No matter that there were reportedly strong indications that the diametrically opposite decision to retain Greenwood was on the verge of being taken last week, only for the club to seemingly U-turn in the face of widespread outcry from a range of quarters, including sections of the fanbase, domestic violence charities and MPs. Are these people “stakeholders”, in the bromidic parlance of Arnold and the rest of the Old Trafford C-suite? They certainly and rightly seemed to be sharpening the stakes they were holding. Having blathered on in his open letter about “the unity we are seeking within the club”, Richard would like fans to know that as far as Mason and the alleged victim are concerned, the football club is committed to “help them rebuild and move forward positively with their lives”.

So completely out of his depth with this way of talking is former accountant Richard that he sounds like Succession’s Cousin Greg at the congressional committee hearing, caught in the headlights and hoping hifalutin language will figleaf his inadequacies. “If it is to be said, so it be … so it is,” flails Greg. “I merely wish to answer in the affirmative … fashion.” After a quizzical pause, his interrogator says: “You can speak to us normally.”

Sadly, Richard Arnold can’t speak normally. Instead, the United chief executive retreated yet again into blandishments about “duty of care”, on the basis that Greenwood has been with the club since he was seven. To which the only reasonable response is: then you haven’t done a very good job with him, have you?

Manchester United’s chief executive, Richard Arnold, in the stands at the Etihad Stadium for a match between Manchester United and Manchester City.
Manchester United’s chief executive, Richard Arnold. Photograph: Oli Scarff/AFP/Getty Images

Greenwood is now a grownup and should absorb a lesson we could all do with learning as early as possible in our professional lives: don’t expect work to love you back. I feel like it’s my duty of care to offer Richard/Mason/“whoever needs to hear it” a dose of reality: football is a money trench that literally sells its employees when it’s had enough of them or they turn out to be inferior goods. Even this week, a senior United staff member was reportedly addressing the Greenwood saga in terms of losing an entity referred to as “a £100m asset”. Sorry, but banging on about “duty of care” is not for these people. In fact, I haven’t heard such a hilariously misplaced stab at faux-woke corporate-speak since last month, during Coutts’s ludicrous attempt to take the moral high ground with Nigel Farage. During that saga, you might recall, Coutts kept droning on that it was “diverse, equitable and inclusive”. I mean, it’s a private bank where customers need £1m in investments or £3m in their savings accounts. So …. WHAT ON EARTH ARE YOU TALKING ABOUT?!

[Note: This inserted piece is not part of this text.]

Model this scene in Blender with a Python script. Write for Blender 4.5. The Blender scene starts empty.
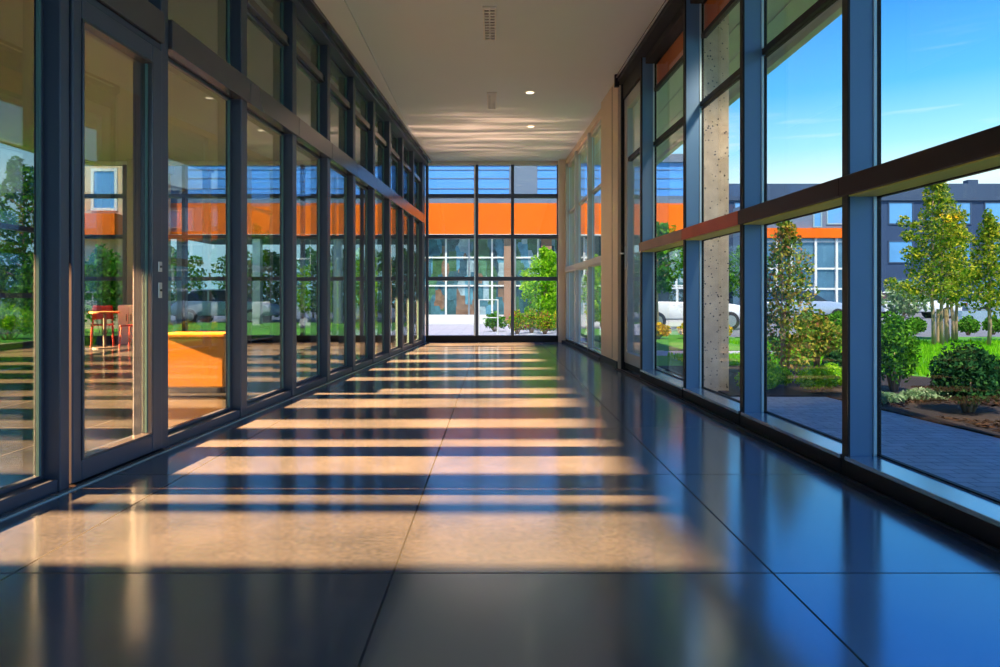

As for the Greenwood probe, Manchester United’s bosses have dragged this one out so long that that they looked like they were hoping there was some route – any route – to not having to do the right thing, and that it would turn up if they simply waited it out. If one had presented itself at any point, it feels like they would have taken it.

The club claims to have spent six months on a painstaking investigation, which they are much too self-effacing to say is longer than the vast majority of rape investigations in this country (perhaps part of why such a vanishingly small percentage of them ever even make it to trial). “We have limited powers of investigation,” explained humble chief detective Richard Arnold, moments before declaring eye-catchingly that the club “conclude that Mason did not commit the acts he was charged with”.

Meanwhile, do Manchester United even have lawyers? We have to ask after Greenwood himself also released a presumably club-approved statement on Monday, in which he claimed that “in February I was cleared of all charges”. That wasn’t the case; in fact, the case was dropped. His statement also tended toward the Paltrow, speaking of the club’s investigation into those grim charges as “a collaborative process between Manchester United, my family and me”.

The only thing more horribly ridiculous than this is the club being onside with it. Using terms like “duty of care” for the player accused of being the male voice in the leaked audio that prompted the police investigation into Greenwood does not draw a line under the whole horrible business – or represent some elegantly modern way of dealing with a difficult situation. It’s really just some tactical anti-language being used for misdirection. You are intended to come away from it thinking that justice has been sensitively served, though you can’t quite put your finger on how. If it is to be said the can has been miskicked down the road to some other club, some other duty-of-care-giver … then so it be. So it is.